Wednesday, March 11, 2009

The Employer Free Choice Act - Not to hire


















Once again we are being treated to another propaganda campaign on behalf of organized labor, spinning television commercials about the wonderfully named "Employee Free Choice Act". The prospects are good for this foolhardy measure with Democrats eager to please their union supporters even if the net effect is to strangle what's left of the American economy. Senator Tom Harken plans to introduce the measure in Congress next week.

Frequently, the naming of bill is enough to give you a feel about what it's really about. During the Bush years we had the Patriot Act, another wonderfully named bill that authorized plenty of things of dubious Constitutionality. Vote against it, you must not be a patriot. Vote against the Employee Free Choice Act you are against Employees being free.

I worked for 16 years in a UAW organized defense plant as an engineer I had close working relations with the union for much of my early adult life. This place now sits idle awaiting the wrecking ball. All the union jobs have been moved, outsourced and lost. One of the biggest millstone around the company and our attempts to win government contracts was always the UAW.

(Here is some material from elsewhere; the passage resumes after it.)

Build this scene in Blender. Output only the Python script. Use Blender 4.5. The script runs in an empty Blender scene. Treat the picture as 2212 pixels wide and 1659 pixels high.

Instead of being free, being a less than senior worker in a union shop is a fact another form of bondage, limiting an employees prospects for advancement and betterment and leaving him the sole recourse of toughing it out until he has sufficient seniority to be untouchable. Younger workers in a union shop cannot do much to better their condition since pay and other perks are based solely on seniority, which always benefit the older union die hards. When the layoffs come, these younger employees are first fired.

When I compare a union workplace with bondage, I meant no hyperbole. Intellectual vigor and energy are discouraged and sloth and waste are both encouraged and rewarded. Doing things faster, better or cheaper result in less time and a half or double time overtime. With union rules requiring that OT be available equally to all the union workers, everyone is responsible for sloth and working slow to guarantee additional income for all union members. This descended down to prototype, demo work and things that were meant to win new work to keep the existing employees employed or to hire new people. This was not a concern for the union, whose leaders were all long serving and thought themselves untouchable. Younger or less senior people are considered expendable.

The most sad experience I have witnessed working alongside the UAW happened in the engineering prototype lab. This was a small lab, not intended for production purposes, but it still had a fairly large stockroom where parts were stored and kitted out for assembly as parts came in. A porter from another plant heard of the job opening, applied for the spot and was accepted. He was a black man, not very learned and had been with the company for a mere 15 years. This stock room had in fact a small computer terminal in it and our enterprising new stock clerk got the idea that he wanted to learn to use one. He came out with the idea of making a database of all the items in the stockroom that he could manage inventory from the computer. At first, all went along well. He was learning about software. He was prompt, could be readily found (unlike the earlier guy who was always on break) was cheerful and helpful to all.

In most work environments this would be rewarded. Here it counts for naught. Another porter who had more seniority heard about the job position and was able to "bump" this guy from the job and send him back to hauling boxes. This new guy saw the position as an ideal place to sleep during the day. He also had the disadvantage of not being able to read, and so after prodding he would present a box to an engineer on the floor and have him read it to him.

Even a senior union guy could run afoul of the union mentality i.e. work slow get more overtime pay, don't work hard or innovate. We had another old union worker, Sydney who was an old WWII navy man and he believed in working. Despite poor eyesight he worked on detailed wire wrapped panels doing work five times as fast with no errors. Catcalls, garbage thrown at him while he was staring through his thick glasses were the reward. Notably at lunch he came upstairs for the engineering supervisor's card game leaving his union co-workers downstairs.

Since engineers were essentially forbidden to handle any tools, any work had to be done by a union guy. Most of them were determined to work as slow as possible and make mistakes to force more paid overtime work. This was taken to an absurd level. Once they attempted to have calculators deemed to be test equipment so an engineer would need coverage to use one! There was a similar attempted with CRT terminals. In the end we could not get stuff out the door and compete with companies down in Texas, Georgia and other places - far from the union label. We lost contracts, our BAFFOS were not good enough. Eventually, the work was outsourced to PA and then Florida to non-union sites. Later it went to contract houses or even India. Now its a vacant site, a dream. The union has been shut down.

Currently, the UAW has forced the company to agree to desist from forever reopening any form of manufacturing plant within 100 miles of the site, without reactivating the union. This means that **my former company** will never open any manufacturing facility in the state of NJ, for all eternity.

With all the competition from workers in China and India and other places that are eager to work and determined to improve their condition, are unions the solution to our problems or the final nail in our coffin?